Case Study 5: Timonthy

Case Study 5: Timonthy

CASE STUDY 5: TIMONTHY

Snapshot

Timothy built wealth from inheritance, investments, and a long career in finance, and had already established a family foundation.

Social Impact Goals

Close the widening education and economic gap in the U.S.

Philanthropic Approach

Relatively open, anonymous, considered efforts across all four plays — direct service, systems, policy, and innovation — but only funded nonprofits.

Talent for Giving

Daughter with relevant training, foundation executives, faculty and peers in donor education program, professional funding collaboratives, and intermediaries.

By the time Timothy had retired, he and his family had amassed significant wealth from a combination of inheritance, investments, and his long career in finance. He had already established a family foundation, but as an economist by training, Timothy knew he would need someone with different skills to help guide the family’s philanthropic activity. Like Maria found in Joe in Case Example 2, Timothy first found that talent in the form of a close family member, his oldest daughter Claire.

Like her father, Claire had studied economics as an undergraduate. The family joked that, of all the children, Claire was the one who understood their father best because “they spoke the same language!”

However, unlike her father, Claire had no interest in a career in finance. After a brief stint in a management consulting firm, Claire pursued a joint master’s program in education and urban planning. That training, combined with the natural rapport they shared, prompted Timothy to ask Claire to guide their family philanthropy.
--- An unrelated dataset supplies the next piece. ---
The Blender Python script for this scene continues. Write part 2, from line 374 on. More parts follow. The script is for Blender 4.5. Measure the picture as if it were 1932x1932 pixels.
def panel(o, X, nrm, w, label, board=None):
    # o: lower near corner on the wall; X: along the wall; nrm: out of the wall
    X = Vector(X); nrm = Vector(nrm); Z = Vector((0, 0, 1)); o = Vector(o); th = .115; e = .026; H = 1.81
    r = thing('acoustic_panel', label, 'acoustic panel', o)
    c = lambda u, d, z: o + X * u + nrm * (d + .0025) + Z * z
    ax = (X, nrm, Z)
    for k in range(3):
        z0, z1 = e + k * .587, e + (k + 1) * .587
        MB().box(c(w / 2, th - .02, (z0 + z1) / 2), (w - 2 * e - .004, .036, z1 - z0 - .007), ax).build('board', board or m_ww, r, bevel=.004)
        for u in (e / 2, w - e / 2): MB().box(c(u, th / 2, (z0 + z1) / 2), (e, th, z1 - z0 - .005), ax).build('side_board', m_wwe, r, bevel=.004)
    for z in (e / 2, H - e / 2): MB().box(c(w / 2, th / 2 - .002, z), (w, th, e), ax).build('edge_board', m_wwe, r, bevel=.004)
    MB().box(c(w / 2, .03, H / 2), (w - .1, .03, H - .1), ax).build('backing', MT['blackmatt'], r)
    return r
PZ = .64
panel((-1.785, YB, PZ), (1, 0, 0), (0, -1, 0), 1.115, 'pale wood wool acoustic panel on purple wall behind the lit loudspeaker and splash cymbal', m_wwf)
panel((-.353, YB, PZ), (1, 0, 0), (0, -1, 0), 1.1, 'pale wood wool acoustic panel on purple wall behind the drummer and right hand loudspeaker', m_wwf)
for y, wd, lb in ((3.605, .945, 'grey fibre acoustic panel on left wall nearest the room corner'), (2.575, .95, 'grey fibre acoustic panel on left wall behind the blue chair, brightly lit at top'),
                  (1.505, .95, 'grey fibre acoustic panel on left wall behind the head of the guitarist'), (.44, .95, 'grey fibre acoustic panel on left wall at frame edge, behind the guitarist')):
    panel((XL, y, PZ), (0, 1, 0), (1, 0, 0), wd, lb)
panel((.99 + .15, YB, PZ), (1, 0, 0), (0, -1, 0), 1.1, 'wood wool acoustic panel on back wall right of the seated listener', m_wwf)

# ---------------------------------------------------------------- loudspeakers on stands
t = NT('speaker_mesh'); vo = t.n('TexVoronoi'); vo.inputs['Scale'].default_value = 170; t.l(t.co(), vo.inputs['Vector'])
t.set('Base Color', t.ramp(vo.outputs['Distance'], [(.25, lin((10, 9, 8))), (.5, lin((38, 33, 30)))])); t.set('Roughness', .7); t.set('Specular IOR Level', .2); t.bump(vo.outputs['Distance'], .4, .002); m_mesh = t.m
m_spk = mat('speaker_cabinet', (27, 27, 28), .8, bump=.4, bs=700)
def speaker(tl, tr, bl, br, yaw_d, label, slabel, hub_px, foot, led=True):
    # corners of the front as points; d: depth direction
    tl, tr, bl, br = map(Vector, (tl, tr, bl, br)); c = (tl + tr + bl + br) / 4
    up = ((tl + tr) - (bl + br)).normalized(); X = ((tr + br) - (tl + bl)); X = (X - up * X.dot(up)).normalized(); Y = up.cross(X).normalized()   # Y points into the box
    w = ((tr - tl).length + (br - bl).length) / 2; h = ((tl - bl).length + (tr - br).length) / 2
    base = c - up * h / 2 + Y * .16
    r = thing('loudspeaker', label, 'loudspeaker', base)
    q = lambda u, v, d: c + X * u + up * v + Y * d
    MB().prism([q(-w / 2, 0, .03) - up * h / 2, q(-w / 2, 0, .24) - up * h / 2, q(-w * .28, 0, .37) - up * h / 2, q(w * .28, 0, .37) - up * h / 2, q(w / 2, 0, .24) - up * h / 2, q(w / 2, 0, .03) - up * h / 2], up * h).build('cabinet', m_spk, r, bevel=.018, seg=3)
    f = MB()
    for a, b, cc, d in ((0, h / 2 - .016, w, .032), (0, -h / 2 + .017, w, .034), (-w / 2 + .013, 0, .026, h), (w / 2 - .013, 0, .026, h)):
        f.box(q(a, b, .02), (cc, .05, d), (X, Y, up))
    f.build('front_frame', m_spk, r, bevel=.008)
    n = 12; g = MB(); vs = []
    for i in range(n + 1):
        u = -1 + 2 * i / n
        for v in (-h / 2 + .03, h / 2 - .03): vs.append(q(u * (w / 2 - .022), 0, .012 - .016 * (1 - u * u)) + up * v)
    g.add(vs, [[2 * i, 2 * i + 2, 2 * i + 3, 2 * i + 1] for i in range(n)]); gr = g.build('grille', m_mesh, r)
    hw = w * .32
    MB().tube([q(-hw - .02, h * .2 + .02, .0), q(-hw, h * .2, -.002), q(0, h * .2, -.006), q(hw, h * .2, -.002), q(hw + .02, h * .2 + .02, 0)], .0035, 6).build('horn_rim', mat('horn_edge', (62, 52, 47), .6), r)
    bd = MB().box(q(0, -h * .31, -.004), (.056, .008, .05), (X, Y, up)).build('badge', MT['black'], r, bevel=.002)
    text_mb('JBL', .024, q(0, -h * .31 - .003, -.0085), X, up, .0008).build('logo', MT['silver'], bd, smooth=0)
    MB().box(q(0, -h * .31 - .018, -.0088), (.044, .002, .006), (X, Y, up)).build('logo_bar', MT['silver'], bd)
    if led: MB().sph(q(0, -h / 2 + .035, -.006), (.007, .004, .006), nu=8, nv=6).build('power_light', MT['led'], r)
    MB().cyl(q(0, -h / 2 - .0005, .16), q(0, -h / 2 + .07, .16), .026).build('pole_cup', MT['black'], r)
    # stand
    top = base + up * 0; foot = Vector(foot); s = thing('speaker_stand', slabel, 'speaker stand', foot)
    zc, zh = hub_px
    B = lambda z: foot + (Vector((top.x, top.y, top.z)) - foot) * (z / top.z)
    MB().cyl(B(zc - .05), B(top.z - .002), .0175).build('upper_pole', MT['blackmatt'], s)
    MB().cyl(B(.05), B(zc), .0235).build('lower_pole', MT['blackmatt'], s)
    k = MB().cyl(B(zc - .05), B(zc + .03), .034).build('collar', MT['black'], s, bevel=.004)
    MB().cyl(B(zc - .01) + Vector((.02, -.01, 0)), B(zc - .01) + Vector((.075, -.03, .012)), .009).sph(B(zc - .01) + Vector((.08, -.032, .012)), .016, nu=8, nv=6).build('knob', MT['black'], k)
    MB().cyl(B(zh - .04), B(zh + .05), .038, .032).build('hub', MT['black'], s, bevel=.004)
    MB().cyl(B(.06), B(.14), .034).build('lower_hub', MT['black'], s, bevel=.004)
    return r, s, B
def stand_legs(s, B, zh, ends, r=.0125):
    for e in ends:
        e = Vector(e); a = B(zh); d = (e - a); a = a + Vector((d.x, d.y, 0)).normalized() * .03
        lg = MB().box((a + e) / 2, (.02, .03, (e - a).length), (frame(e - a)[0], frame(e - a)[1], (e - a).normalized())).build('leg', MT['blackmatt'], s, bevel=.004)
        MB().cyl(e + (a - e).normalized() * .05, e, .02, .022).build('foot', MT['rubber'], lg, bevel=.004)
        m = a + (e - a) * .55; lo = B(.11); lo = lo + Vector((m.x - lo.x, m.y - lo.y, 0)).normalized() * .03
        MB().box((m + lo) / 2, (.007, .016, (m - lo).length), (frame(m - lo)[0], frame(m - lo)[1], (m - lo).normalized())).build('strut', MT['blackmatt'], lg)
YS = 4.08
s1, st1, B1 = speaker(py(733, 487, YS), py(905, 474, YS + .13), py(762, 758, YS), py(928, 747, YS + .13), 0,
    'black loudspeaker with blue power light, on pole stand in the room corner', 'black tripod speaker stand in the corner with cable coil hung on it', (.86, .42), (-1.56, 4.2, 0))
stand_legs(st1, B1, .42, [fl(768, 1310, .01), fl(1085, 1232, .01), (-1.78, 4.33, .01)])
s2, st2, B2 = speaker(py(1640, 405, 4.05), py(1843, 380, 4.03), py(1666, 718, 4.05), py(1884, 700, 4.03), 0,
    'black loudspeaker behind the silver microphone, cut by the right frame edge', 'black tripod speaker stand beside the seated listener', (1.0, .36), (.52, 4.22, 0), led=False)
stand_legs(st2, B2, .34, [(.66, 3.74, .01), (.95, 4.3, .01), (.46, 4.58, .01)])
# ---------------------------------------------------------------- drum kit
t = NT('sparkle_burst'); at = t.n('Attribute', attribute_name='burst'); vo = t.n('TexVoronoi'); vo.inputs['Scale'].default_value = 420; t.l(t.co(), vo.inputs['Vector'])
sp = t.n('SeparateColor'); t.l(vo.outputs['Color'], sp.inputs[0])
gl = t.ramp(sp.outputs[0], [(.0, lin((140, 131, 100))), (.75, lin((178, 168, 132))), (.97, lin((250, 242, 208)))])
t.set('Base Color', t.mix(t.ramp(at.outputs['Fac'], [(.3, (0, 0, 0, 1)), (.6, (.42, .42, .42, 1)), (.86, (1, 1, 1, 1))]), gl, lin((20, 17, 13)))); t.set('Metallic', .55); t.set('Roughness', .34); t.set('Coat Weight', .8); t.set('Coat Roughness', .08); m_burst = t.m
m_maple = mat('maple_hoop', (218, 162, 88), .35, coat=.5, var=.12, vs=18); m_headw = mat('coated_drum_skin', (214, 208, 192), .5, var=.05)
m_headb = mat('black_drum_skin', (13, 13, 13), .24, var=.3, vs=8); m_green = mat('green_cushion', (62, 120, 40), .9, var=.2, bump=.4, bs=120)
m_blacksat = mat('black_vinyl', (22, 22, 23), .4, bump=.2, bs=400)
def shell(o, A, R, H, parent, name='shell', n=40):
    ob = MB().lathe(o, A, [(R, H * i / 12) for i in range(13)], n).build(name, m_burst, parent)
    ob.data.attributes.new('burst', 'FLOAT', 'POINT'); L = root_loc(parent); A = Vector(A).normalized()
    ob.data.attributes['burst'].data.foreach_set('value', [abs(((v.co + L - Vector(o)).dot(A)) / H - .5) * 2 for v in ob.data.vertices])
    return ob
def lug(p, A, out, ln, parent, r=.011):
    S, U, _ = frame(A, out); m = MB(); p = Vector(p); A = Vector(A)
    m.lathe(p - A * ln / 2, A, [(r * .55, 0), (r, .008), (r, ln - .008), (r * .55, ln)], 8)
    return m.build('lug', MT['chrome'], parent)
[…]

At first, Claire was hesitant. It was one thing to be the family member who could banter best with her dad; it was another to feel like he was now her “boss.” After much discussion, three agreements made everyone more comfortable. First, her background in education and urban planning needed to be explicitly reflected in the family foundation’s priorities, resulting in the foundation’s initial focus on closing the widening wealth and education opportunity gaps. Second, she would have an annual budget for her own professional development so that she could do the job as a professional. Third, they would structure her role as a two-year assignment and reassess.

Timothy agreed, and Claire began a self-directed program in effective philanthropy. Through her father, she spoke with foundation executives and individual donors whose work she admired and who shared what they had learned over many years in philanthropy. She attended the Center for High Impact Philanthropy’s annual High Impact Philanthropy Academy (formerly, Funder Education Program). Long after her week on campus, her fellow participants and the program’s faculty became a source of talent when she had questions or sought connections to nonprofits.

Claire found that the directed, top-down approach some funders took did not resonate with her or her father. “Perhaps it’s my training [in education and urban planning], but I think too much control and central direction won’t work.” Despite their wealth, their family had never had a high profile in their community, and they all valued their privacy. As a result, Claire sought to keep their philanthropic activity as quiet and anonymous as possible to maintain the focus on the issues they cared about.

Through this talent network, Claire identified multiple national funding collaborations that served as hubs of knowledge and grantmaking activity. One focused on addressing the needs of low-income families and children in over a dozen cities across the country. The second focused on improving early childhood outcomes nationally, and the third was a competition platform that could be used to source the best ideas from around the country to address the growing wealth gap. Each had already built systems and infrastructure to measure indicators of progress.

In Claire’s first year, the foundation made significant philanthropic investments in all three. As   Claire explained, all three offered “leverage”: they brought the collective wisdom of hundreds of perspectives and existing infrastructure that could track the money and the outcomes. “There was no way I could have built that capacity in two years,” Claire said. In addition, by adding the family’s funding to these collaboratives, she could maintain the anonymity the family sought.